start SUPPLIED RECORDS

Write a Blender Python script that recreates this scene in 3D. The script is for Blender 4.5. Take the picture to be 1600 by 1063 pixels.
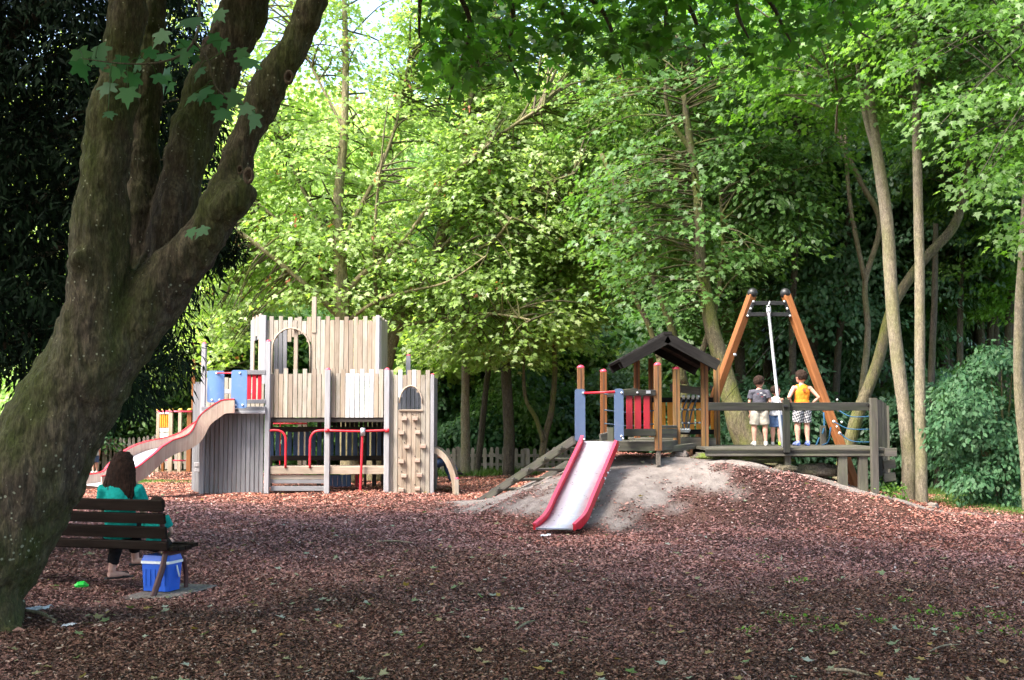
import bpy, bmesh, math, random
import numpy as np
from mathutils import Vector, Matrix, noise as mnoise
for o in list(bpy.data.objects): bpy.data.objects.remove(o)
SC = bpy.context.scene
COL = SC.collection
R = math.radians
# ------------------------------------------------------------------ camera
F = 1780.0
CAMH = 1.6
PITCH = math.atan(118.5 / F)
cd = bpy.data.cameras.new('camera'); cam = bpy.data.objects.new('camera', cd); COL.objects.link(cam)
cd.sensor_width = 36; cd.lens = 36 * F / 1600; cd.clip_end = 2000; cd.clip_start = .05
cam.location = (0, 0, CAMH); cam.rotation_euler = (R(90) + PITCH, 0, 0)
SC.camera = cam
SC.render.resolution_x = 1024; SC.render.resolution_y = 680
# ------------------------------------------------------------------ world, sun, exposure
SUN_EL, SUN_AZ = R(52), R(234)          # azimuth clockwise from +Y (north): behind the camera, to its left
w = bpy.data.worlds.new('World'); SC.world = w; w.use_nodes = True
nt = w.node_tree; bg = nt.nodes['Background']
sky = nt.nodes.new('ShaderNodeTexSky'); sky.sky_type = 'NISHITA'; sky.sun_disc = False
sky.sun_elevation = SUN_EL; sky.sun_rotation = SUN_AZ; sky.air_density = 1.0; sky.dust_density = 3.5; sky.ozone_density = .6
nt.links.new(sky.outputs[0], bg.inputs[0]); bg.inputs[1].default_value = .15
sd = bpy.data.lights.new('sun', 'SUN'); sun = bpy.data.objects.new('sun', sd); COL.objects.link(sun)
sd.energy = 2.45; sd.angle = R(24); sd.color = (1, .95, .86)
S = Vector((math.sin(SUN_AZ) * math.cos(SUN_EL), math.cos(SUN_AZ) * math.cos(SUN_EL), math.sin(SUN_EL)))
sun.rotation_euler = S.to_track_quat('Z', 'Y').to_euler(); sun.location = (0, 0, 40)
VS = SC.view_settings
VS.view_transform = 'Standard'; VS.look = 'None'; VS.gamma = 1; VS.exposure = 2.4
VS.use_curve_mapping = False
SC.cycles.max_bounces = 8; SC.cycles.transparent_max_bounces = 8
SC.cycles.diffuse_bounces = 4; SC.cycles.transmission_bounces = 5; SC.cycles.glossy_bounces = 3
SC.cycles.use_denoising = True
SC.cycles.sample_clamp_indirect = 8

# ------------------------------------------------------------------ projection helpers (reference pixel + distance -> place)
ct, st_ = math.cos(PITCH), math.sin(PITCH)
def W(px, py, Y):
    dx = (px - 800) / F; dz = (531.5 - py) / F
    y = ct - dz * st_; z = st_ + dz * ct
    s = Y / y
    return Vector((dx * s, Y, CAMH + z * s))
def project(p):
    p = np.asarray(p, float); y = p[..., 1]; z = p[..., 2] - CAMH
    d = y * ct + z * st_; u = -y * st_ + z * ct
    d = np.where(d < .1, .1, d)
    return 800 + p[..., 0] / d * F, 531.5 - u / d * F, d

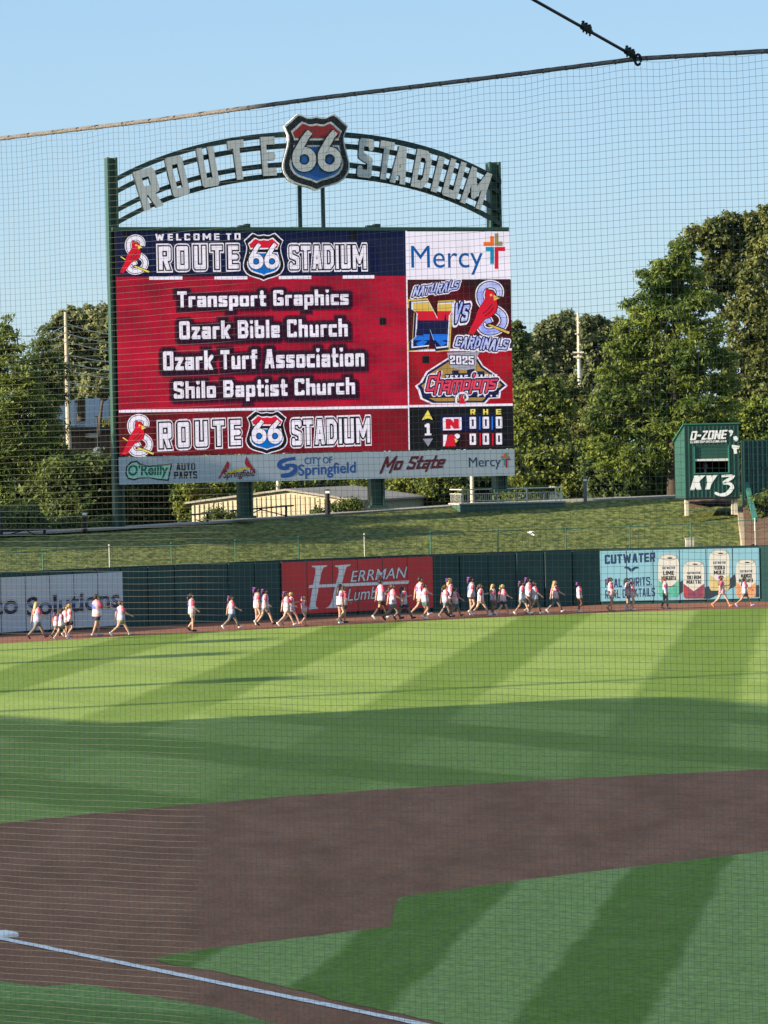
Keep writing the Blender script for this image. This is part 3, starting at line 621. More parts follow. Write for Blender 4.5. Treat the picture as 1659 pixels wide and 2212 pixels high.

end SUPPLIED RECORDS

**REQUIRED TASK**
All records must be output exactly as they are, except for the pictures, which are left out.

**FINISHED EXERCISE**
Write a Blender Python script that recreates this scene in 3D. The script is for Blender 4.5. Take the picture to be 1600 by 1063 pixels.
import bpy, bmesh, math, random
import numpy as np
from mathutils import Vector, Matrix, noise as mnoise
for o in list(bpy.data.objects): bpy.data.objects.remove(o)
SC = bpy.context.scene
COL = SC.collection
R = math.radians
# ------------------------------------------------------------------ camera
F = 1780.0
CAMH = 1.6
PITCH = math.atan(118.5 / F)
cd = bpy.data.cameras.new('camera'); cam = bpy.data.objects.new('camera', cd); COL.objects.link(cam)
cd.sensor_width = 36; cd.lens = 36 * F / 1600; cd.clip_end = 2000; cd.clip_start = .05
cam.location = (0, 0, CAMH); cam.rotation_euler = (R(90) + PITCH, 0, 0)
SC.camera = cam
SC.render.resolution_x = 1024; SC.render.resolution_y = 680
# ------------------------------------------------------------------ world, sun, exposure
SUN_EL, SUN_AZ = R(52), R(234)          # azimuth clockwise from +Y (north): behind the camera, to its left
w = bpy.data.worlds.new('World'); SC.world = w; w.use_nodes = True
nt = w.node_tree; bg = nt.nodes['Background']
sky = nt.nodes.new('ShaderNodeTexSky'); sky.sky_type = 'NISHITA'; sky.sun_disc = False
sky.sun_elevation = SUN_EL; sky.sun_rotation = SUN_AZ; sky.air_density = 1.0; sky.dust_density = 3.5; sky.ozone_density = .6
nt.links.new(sky.outputs[0], bg.inputs[0]); bg.inputs[1].default_value = .15
sd = bpy.data.lights.new('sun', 'SUN'); sun = bpy.data.objects.new('sun', sd); COL.objects.link(sun)
sd.energy = 2.45; sd.angle = R(24); sd.color = (1, .95, .86)
S = Vector((math.sin(SUN_AZ) * math.cos(SUN_EL), math.cos(SUN_AZ) * math.cos(SUN_EL), math.sin(SUN_EL)))
sun.rotation_euler = S.to_track_quat('Z', 'Y').to_euler(); sun.location = (0, 0, 40)
VS = SC.view_settings
VS.view_transform = 'Standard'; VS.look = 'None'; VS.gamma = 1; VS.exposure = 2.4
VS.use_curve_mapping = False
SC.cycles.max_bounces = 8; SC.cycles.transparent_max_bounces = 8
SC.cycles.diffuse_bounces = 4; SC.cycles.transmission_bounces = 5; SC.cycles.glossy_bounces = 3
SC.cycles.use_denoising = True
SC.cycles.sample_clamp_indirect = 8

# ------------------------------------------------------------------ projection helpers (reference pixel + distance -> place)
ct, st_ = math.cos(PITCH), math.sin(PITCH)
def W(px, py, Y):
    dx = (px - 800) / F; dz = (531.5 - py) / F
    y = ct - dz * st_; z = st_ + dz * ct
    s = Y / y
    return Vector((dx * s, Y, CAMH + z * s))
def project(p):
    p = np.asarray(p, float); y = p[..., 1]; z = p[..., 2] - CAMH
    d = y * ct + z * st_; u = -y * st_ + z * ct
    d = np.where(d < .1, .1, d)
    return 800 + p[..., 0] / d * F, 531.5 - u / d * F, d

Keep writing the Blender script for this image. This is part 3, starting at line 621. More parts follow. Write for Blender 4.5. Treat the picture as 1659 pixels wide and 2212 pixels high.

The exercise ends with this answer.